Une loi de simple et raisonnable civilité
J'avoue ne pas comprendre pourquoi ceux qui soutiennent ce projet de loi sur l'euthanasie - je pense en particulier aux animateurs d'un groupe dont je suis membre, l'Association pour le droit de mourir dans la dignité, l'ADMD, que préside le pugnace Jean-Luc Romero - sont si souvent des athées, des anticléricaux durs et purs. La mort volontaire n'a aucun lien avec l'athéisme.

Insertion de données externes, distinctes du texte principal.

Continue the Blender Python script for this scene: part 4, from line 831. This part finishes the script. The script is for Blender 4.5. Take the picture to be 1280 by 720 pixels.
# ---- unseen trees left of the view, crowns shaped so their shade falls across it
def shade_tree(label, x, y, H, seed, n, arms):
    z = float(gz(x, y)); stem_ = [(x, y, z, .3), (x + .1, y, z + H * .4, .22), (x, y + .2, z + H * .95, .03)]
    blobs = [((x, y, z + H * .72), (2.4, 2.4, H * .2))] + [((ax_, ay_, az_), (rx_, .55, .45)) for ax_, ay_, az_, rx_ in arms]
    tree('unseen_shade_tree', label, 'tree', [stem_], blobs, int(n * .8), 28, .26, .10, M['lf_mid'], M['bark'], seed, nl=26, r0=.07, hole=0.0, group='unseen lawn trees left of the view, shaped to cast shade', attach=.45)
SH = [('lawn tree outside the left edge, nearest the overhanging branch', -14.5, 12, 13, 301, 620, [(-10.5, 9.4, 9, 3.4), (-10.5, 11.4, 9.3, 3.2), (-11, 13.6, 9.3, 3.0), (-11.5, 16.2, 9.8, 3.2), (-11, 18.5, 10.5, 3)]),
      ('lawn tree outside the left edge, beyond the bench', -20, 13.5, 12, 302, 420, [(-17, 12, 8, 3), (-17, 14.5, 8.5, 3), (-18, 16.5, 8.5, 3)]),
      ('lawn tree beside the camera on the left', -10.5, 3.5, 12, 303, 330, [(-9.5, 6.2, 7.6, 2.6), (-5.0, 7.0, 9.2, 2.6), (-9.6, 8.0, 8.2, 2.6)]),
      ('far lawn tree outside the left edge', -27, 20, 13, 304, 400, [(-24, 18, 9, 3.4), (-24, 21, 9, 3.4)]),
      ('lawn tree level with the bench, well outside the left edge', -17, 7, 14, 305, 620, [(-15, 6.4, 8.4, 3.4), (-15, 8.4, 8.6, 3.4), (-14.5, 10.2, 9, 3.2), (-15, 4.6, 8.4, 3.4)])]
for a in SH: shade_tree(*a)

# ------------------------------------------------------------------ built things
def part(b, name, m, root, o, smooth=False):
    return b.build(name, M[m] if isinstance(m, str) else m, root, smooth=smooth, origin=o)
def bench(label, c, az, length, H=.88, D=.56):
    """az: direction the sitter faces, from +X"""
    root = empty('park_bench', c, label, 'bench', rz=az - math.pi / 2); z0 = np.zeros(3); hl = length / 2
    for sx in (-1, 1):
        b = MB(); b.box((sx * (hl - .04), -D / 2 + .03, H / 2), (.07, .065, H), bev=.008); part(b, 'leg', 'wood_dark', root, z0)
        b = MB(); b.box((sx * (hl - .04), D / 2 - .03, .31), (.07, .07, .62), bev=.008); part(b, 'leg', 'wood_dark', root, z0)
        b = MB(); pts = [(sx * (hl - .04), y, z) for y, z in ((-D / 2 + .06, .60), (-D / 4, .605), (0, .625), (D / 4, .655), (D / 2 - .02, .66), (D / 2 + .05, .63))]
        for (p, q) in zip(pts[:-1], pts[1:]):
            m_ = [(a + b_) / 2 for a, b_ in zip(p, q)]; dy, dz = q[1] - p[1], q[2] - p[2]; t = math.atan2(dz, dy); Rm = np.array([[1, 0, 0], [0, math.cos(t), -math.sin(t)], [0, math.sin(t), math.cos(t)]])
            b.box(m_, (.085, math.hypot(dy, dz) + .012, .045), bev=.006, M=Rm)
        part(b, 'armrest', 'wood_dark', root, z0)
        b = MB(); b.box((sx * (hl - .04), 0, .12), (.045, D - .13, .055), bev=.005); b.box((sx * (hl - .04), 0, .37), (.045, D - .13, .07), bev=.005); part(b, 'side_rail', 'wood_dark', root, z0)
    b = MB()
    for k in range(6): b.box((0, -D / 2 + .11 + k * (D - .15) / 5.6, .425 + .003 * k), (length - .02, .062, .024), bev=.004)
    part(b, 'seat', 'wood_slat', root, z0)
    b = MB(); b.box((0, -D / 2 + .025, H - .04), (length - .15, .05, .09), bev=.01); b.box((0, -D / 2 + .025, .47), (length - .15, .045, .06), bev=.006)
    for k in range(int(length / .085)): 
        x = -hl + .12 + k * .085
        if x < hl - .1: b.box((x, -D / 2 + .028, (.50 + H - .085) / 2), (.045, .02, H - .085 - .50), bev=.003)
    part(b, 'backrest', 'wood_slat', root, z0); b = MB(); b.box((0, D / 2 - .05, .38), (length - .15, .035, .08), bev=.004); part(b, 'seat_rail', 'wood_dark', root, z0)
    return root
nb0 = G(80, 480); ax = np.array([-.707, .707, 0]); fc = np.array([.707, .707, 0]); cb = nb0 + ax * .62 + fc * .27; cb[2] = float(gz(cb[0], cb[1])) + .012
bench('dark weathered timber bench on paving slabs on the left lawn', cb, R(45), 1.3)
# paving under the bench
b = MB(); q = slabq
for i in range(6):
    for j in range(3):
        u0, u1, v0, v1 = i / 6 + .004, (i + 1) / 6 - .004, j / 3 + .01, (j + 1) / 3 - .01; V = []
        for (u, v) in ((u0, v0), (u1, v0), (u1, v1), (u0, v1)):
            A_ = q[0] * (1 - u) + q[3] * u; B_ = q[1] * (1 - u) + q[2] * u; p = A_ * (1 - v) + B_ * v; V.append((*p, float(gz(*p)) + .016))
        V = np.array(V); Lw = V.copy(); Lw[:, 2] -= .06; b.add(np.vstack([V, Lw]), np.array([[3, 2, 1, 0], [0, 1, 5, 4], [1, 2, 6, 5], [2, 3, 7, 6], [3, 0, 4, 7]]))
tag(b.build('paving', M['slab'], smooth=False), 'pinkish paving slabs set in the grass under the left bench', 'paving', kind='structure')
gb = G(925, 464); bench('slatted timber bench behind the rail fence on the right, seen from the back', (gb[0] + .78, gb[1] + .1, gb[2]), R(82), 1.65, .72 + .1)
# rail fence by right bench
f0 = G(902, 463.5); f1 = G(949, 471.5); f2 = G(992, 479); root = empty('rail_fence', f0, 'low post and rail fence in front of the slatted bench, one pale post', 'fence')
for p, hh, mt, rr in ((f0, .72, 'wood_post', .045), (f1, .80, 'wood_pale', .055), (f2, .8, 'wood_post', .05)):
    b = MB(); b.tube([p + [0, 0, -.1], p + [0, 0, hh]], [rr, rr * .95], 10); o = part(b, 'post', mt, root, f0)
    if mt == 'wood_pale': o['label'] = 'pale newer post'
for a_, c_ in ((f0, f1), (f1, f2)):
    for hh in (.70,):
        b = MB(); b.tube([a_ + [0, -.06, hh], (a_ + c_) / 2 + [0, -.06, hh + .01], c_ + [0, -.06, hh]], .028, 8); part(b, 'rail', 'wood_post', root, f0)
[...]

Ni Jésus-Christ ni les moines bouddhistes qui durant la guerre du Vietnam s'immolèrent par le feu n'étaient des athées.
Je ne suis ni athée, ni anticlérical, je souhaite, si un jour je suis réduit à pareille extrémité, qu'avant qu'un médecin ne me fasse la piqure libératrice un prêtre m'administre l'extrême-onction, et cependant, pour les mêmes raisons que les bouffeurs de curé, je désire qu'une telle loi soit votée.

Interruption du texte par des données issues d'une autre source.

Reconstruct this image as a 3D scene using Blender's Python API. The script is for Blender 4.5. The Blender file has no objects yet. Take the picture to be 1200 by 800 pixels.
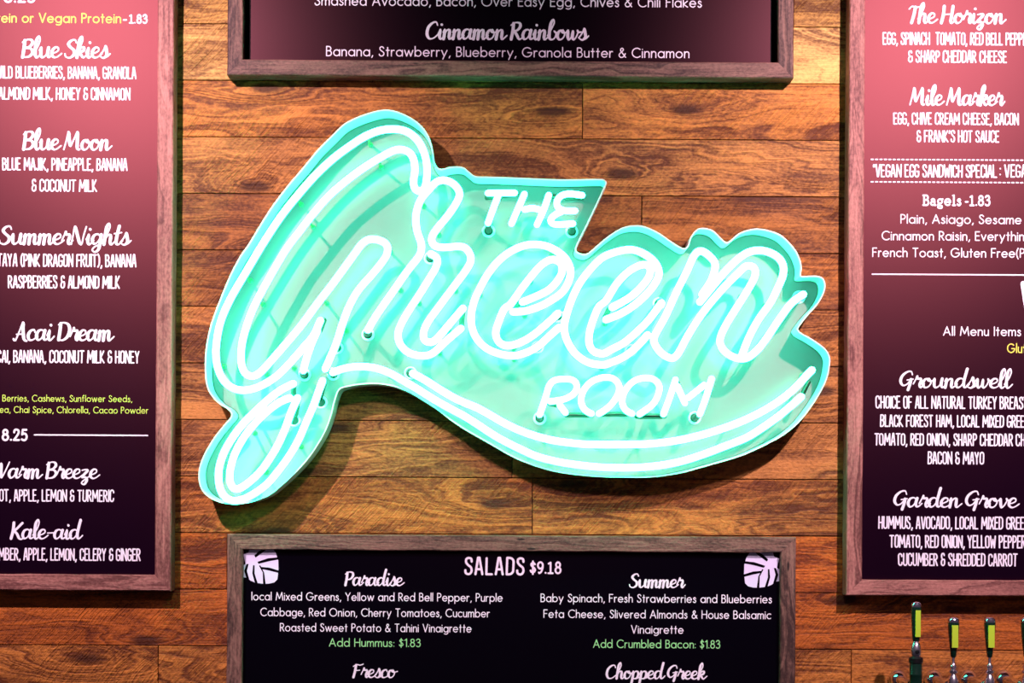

Cette loi n'a rien à voir avec la foi ou l'absence de foi, la gauche ou la droite, c'est une loi que chacun devrait approuver, une loi de simple et raisonnable civilité. Si les catholiques veulent bien se fourrer ça dans le ciboulot, les débats parlementaires futurs y gagneront en sérénité, en discernement.
Moeurs barbares
Dans l'état actuel des choses, la France du XXIe siècle se montre, sur ce point essentiel, moins civilisée que celle du Ier siècle. Aux moeurs barbares de notre époque qui se donne bonne conscience en anathématisant le suicide et l'euthanasie, j'oppose la civilisation raffinée dont Valère Maxime donne ainsi le témoignage : "On garde, dans un dépôt public de Marseille, un breuvage empoisonné où il entre de la ciguë et on le donne à quiconque fait valoir devant le Conseil des Six-Cents (tel est le nom du Sénat) les raisons qui lui font désirer la mort. À cet examen préside une courageuse bienveillance (benevolentia), qui ne permet pas de sortir de la vie à la légère, mais qui, si le motif de la quitter est juste, en fournit un moyen aussi prompt que légitime."
Mesdames et messieurs les parlementaires de la Cinquième République, que vous soyez croyants ou incroyants, de gauche ou de droite, et même du centre, sachez, quand ce projet de loi vous sera soumis, être le Conseil de Six-Cents des temps modernes.